Os espanhóis foram cruéis em sua busca de ouro e prata, bem como na conversão forçada dos indígenas ao catolicismo e na sua escravização para uso nas minas e nas haciendas. Milhões pereceram por causa do sarampo, da fome e dos maus-tratos. O colonialismo espanhol trouxe destruição sem paralelo contra uma comunidade autóctone, suas riquezas e sua arte. Naqueles tempos, a Espanha adotava o mercantilismo, que atribuía a riqueza ao estoque de metais preciosos. O moderno capitalismo ainda não existia.

A palavra “capitalismo” nem sequer havia aparecido. Foi criada nos anos 1860 por socialistas e anarquistas, para significar qualquer coisa oposta ao coletivismo. Marx a adotou em O Capital. Adam Smith, o pensador cujas ideias fariam surgir a economia de mercado e o desenvolvimento ocidental, não falou uma vez sequer em capitalismo.
O moderno capitalismo compreende basicamente quatro elementos, diz Larry Neal no livro The Cambridge History of Capitalism (2014). São eles: 1) direitos de propriedade; 2) respeito aos contratos; 3) mercados orientados pelo sistema de preços; 4) apoio governamental. Esse apoio nada tem a ver com o intervencionismo de tempos recentes no Brasil, caracterizado por controle de preços, interferência desastrada no mercado de energia, desonerações tributárias sem rumo e crédito favorecido aos escolhidos do rei. Refere-se às instituições que estabelecem um bom ambiente de negócios, incluindo concorrência no mercado e solidez do sistema financeiro. Compreende ainda educação de qualidade e promoção da pesquisa básica essencial à inovação e ao desenvolvimento tecnológico.
Esse capitalismo começou a se formar há 150 anos, depois de a Bolívia ter se rebelado contra a Espanha (1809), da qual se tornaria independente em agosto de 1825, portanto há quase 190 anos.

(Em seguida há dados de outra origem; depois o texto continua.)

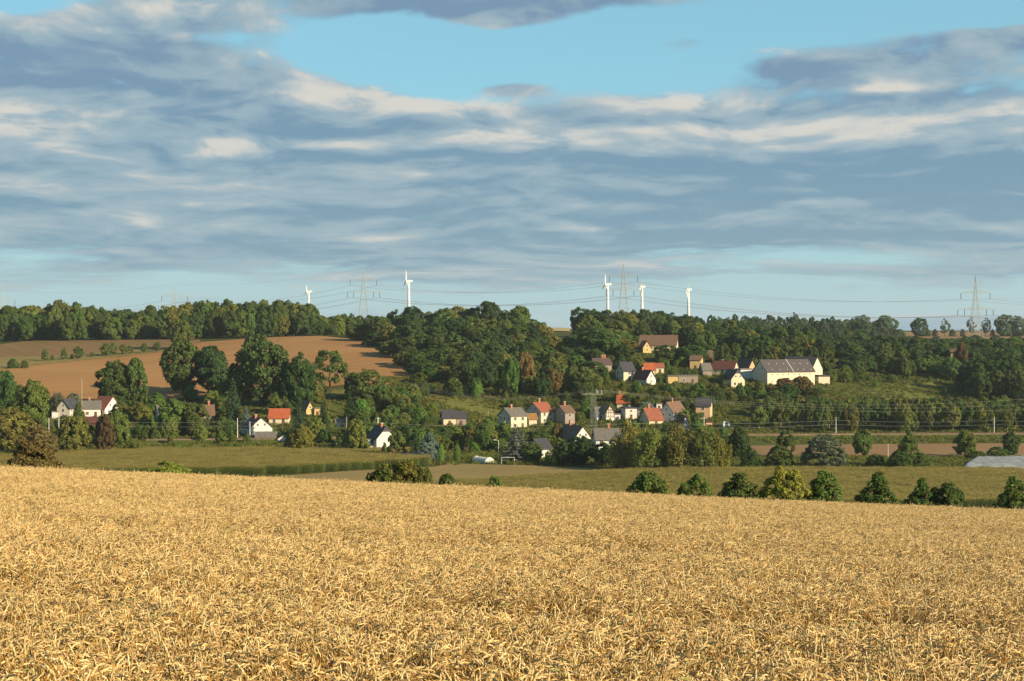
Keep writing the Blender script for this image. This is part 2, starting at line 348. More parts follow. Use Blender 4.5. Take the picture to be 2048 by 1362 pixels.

Apesar do sofrimento imposto aos indígenas das Américas, não há quem defenda o retorno ao status anterior à conquista europeia. Os portugueses e espanhóis constituíam uma civilização mais avançada, que legou instituições e práticas bem melhores. Um dos autores do livro de Cambridge, Richard Salvucci, lembra que a região não se desenvolveria retornando ao passado. Para ele, a independência de Portugal e da Espanha não tornaria possível “um retorno a um mundo perdido, melhor ou não, mais eficiente ou não”.

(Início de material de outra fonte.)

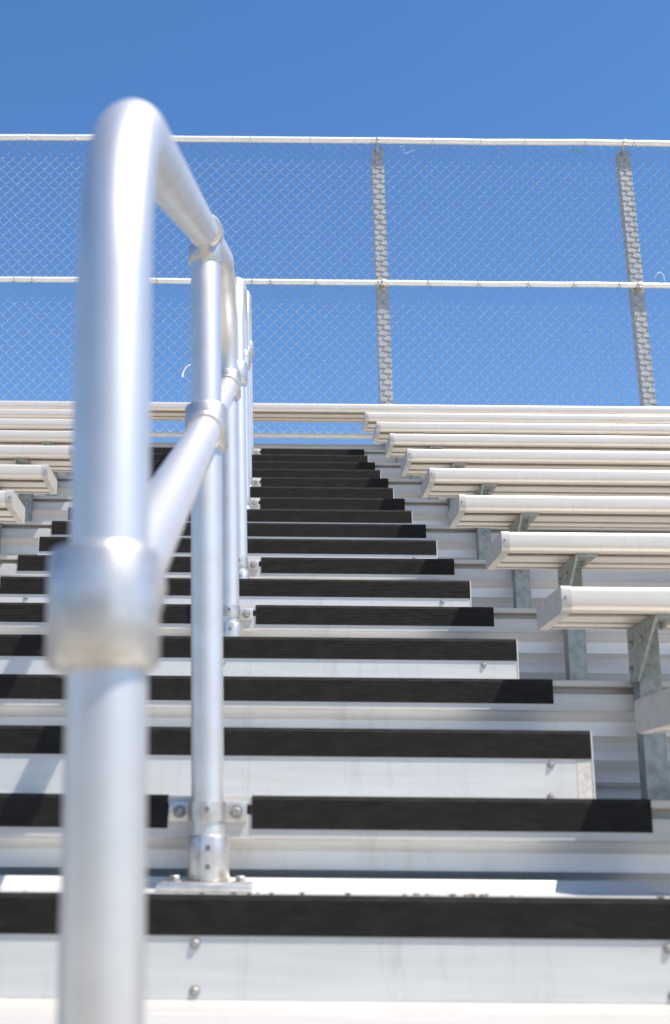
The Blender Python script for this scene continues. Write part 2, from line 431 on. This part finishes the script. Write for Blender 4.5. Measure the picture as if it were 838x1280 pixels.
# ------------------------------------------------------------------ chain link fence along the back
FY = 7.56; FX0, FX1 = -4.35, 4.35
f = thing('chain_link_fence', 'tall chain link fence with white rails and grey posts behind the top bench', 'fence', (0, FY, GZ))
FO = Vector((0, FY, GZ))
ZB, ZM, ZT = 2.541, 3.611, 4.668
def F(x, y, z): return Vector((x, y, z)) - FO
for z, r in ((ZT, .0195), (ZM, .0175), (ZB, .0175)):
    bm = bmesh.new(); tube(bm, [F(FX0 - .1 + (FX1 - FX0 + .2) * k / 40, FY, z + .0035 * math.sin(k * .9) * (k % 3 == 0)) for k in range(41)], r, 14)
    link('fence_rail', bm, 'fence_pipe', f, True)
for i in range(-3, 3):
    x = .849 + 1.70 * i; ln = .016 + .010 * max(i, 0)
    bm = bmesh.new()
    # rectangular steel post with a rounded top, leaning with the stand
    ys = FY + .0265; yb = ys + .075; w = .040
    def px(z): return x - ln * (z - 2.75)
    top = ZT - .058
    outline = [(-w, GZ)] + [(-w * math.cos(math.pi * k / 8), top + .02 * math.sin(math.pi * k / 8)) for k in range(9)] + [(w, GZ)]
    a = [bm.verts.new(F(px(z) + dx, ys, z)) for dx, z in outline]; b = [bm.verts.new(F(px(z) + dx, yb, z)) for dx, z in outline]
    k = len(outline)
    for j in range(k): bm.faces.new((a[j], a[(j + 1) % k], b[(j + 1) % k], b[j]))
    bm.faces.new(a); bm.faces.new(b)
    post = link('fence_post', bm, 'post', f)
    for z in (ZT, ZM):
        bm = bmesh.new(); collar(bm, F(px(z), FY, z), (1, 0, 0), .0225, .03, .002, 16)
        box(bm, px(z) - .012 - 0, px(z) + .012, .012, .04, z - GZ - .085 if z == ZT else z - GZ - .014, z - GZ + .012)
        link('rail_clamp', bm, 'fitting', post, True)
# woven wire: each wire a flat zigzag hooked into its neighbours
bm = bmesh.new()
W2, HH = .0363, .0382
nw = int((FX1 - FX0) / W2); ns = int((ZT - ZB) / HH)
for i in range(nw):
    x0 = FX0 + i * W2; pl = []
    sway = .004 * math.sin(i * .31) + .003 * math.sin(i * .117 + 1)
    for k in range(ns + 1):
        right_side = (k + i) % 2
        z = ZT - .004 - k * HH + sway * .6
        xx = x0 + (W2 + .0022 if right_side else -.0022) + .0035 * math.sin(k * .21 + i * .05) - .012 * (z - 3.6) * 0
        pl.append(F(xx + random.uniform(-.0008, .0008), FY + .021 + (.003 if right_side else -.003), z))
    tube(bm, pl, .0020, 4, False)
link('wire_mesh', bm, 'wire', f, True, 80)
# twisted tie wires round the rails
for z in (ZM, ZT):
    x = -1.9
    while x < 3.2:
        bm = bmesh.new(); r = .0215
        pl = [F(x + .006 * math.sin(a), FY + r * math.cos(a), z + r * math.sin(a)) for a in [math.radians(20 * q - 120) for q in range(17)]]
        e = pl[-1]; tl = random.uniform(.015, .035)
        pl += [e + Vector((tl * .5, .004, -tl * .5)), e + Vector((tl, 0, -tl * 1.1))]
        tube(bm, pl, .0022, 5); link('tie_wire', bm, 'dark_wire' if z == ZM else 'wire', f, True)
        x += random.choice((.12, .33, .41, .30))
# scraps caught in the mesh
def scrap(name, label, cat, p, offs, r, mat):
    bm = bmesh.new(); tube(bm, [Vector(o) for o in offs], r, 6); o = link(name, bm, mat, None, True)
    o.location = p; o['label'] = label; o['category'] = cat
scrap('ribbon', 'curved strip of white ribbon hanging in the fence mesh beside the handrail', 'ribbon', (-.44, FY + .012, 2.985),
      [(.03, 0, .045), (.012, -.006, .036), (-.008, -.012, .018), (-.022, -.016, -.006), (-.030, -.018, -.030), (-.033, -.018, -.052)], [.002, .003, .0035, .004, .005, .008], 'ribbon')
scrap('string', 'small white string knotted in the mesh under the top rail, right of the grey post', 'string', (1.0, FY + .012, 4.60),
      [(-.03, 0, .03), (-.012, -.012, .034), (.0, -.012, .012), (-.006, -.008, -.018), (.015, -.01, -.028), (.045, -.01, -.006), (.07, -.012, -.004)], .0018, 'ribbon')
scrap('string', 'short green string caught in the mesh under the top rail near the right post', 'string', (2.19, FY + .012, 4.60),
      [(-.06, 0, .006), (-.03, -.01, .010), (.0, -.012, .002), (.03, -.01, -.004), (.06, -.008, .002)], .003, 'green')
scrap('string', 'white string looped over the middle rail at the right post', 'string', (2.66, FY - .02, 3.655),
      [(-.03, 0, .0), (-.02, -.004, .03), (.005, -.006, .04), (.025, -.004, .02), (.03, 0, -.02)], .002, 'ribbon')

# ------------------------------------------------------------------ light
to_sun = Vector((.49, -.25, 1.0)).normalized()
el = math.asin(to_sun.z); az = math.atan2(to_sun.x, to_sun.y)
w = bpy.data.worlds.new('World'); S.world = w; w.use_nodes = True
nt = w.node_tree; bg = nt.nodes['Background']
sky = nt.nodes.new('ShaderNodeTexSky'); sky.sky_type = 'NISHITA'; sky.sun_disc = False
sky.sun_elevation = el; sky.sun_rotation = az; sky.altitude = 300; sky.air_density = 1.0; sky.dust_density = .3; sky.ozone_density = 2.0
hs = nt.nodes.new('ShaderNodeHueSaturation'); hs.inputs['Hue'].default_value = .5045; hs.inputs['Saturation'].default_value = 1.24
nt.links.new(sky.outputs[0], hs.inputs['Color']); nt.links.new(hs.outputs[0], bg.inputs[0]); bg.inputs[1].default_value = .11
sl = bpy.data.lights.new('sun', 'SUN'); sl.energy = 5.0; sl.angle = R(.53); sl.color = (1, .925, .82)
so = bpy.data.objects.new('sun', sl); COL.objects.link(so); so.location = (3, -2, 8)
so.rotation_euler = to_sun.to_track_quat('Z', 'Y').to_euler()

# ------------------------------------------------------------------ camera
cd = bpy.data.cameras.new('camera'); cam = bpy.data.objects.new('camera', cd); COL.objects.link(cam); S.camera = cam
cd.sensor_width = 36; cd.lens = 36 * 1560 / 1280; cd.shift_x = 101 / 1280
cd.clip_start = .02; cd.clip_end = 2000
cam.matrix_world = Matrix.Rotation(R(90 + 15.07), 4, 'X') @ Matrix.Rotation(R(.55), 4, 'Z')
cd.dof.use_dof = True; cd.dof.focus_distance = 4.3; cd.dof.aperture_fstop = 5.3; cd.dof.aperture_blades = 0
S.view_settings.view_transform = 'Standard'; S.view_settings.look = 'None'; S.view_settings.exposure = 0.78; S.view_settings.gamma = 1
S.render.engine = 'CYCLES'
S.cycles.max_bounces = 8; S.cycles.use_denoising = True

A ação destruidora dos conquistadores não impediu, ainda segundo Salvucci, a sobrevivência de muitas das características dos povos indígenas: línguas, cultura e práticas religiosas. Foi essa extraordinária continuidade que permitiu ao presidente Evo Morales ser purificado por sua comunidade étnica à moda de um rei inca. Uma observação final: os conquistadores não adotavam o socialismo, a ideologia fracassada que Evo professa e que surgiu igualmente após a independência da Bolívia e de outros países das Américas.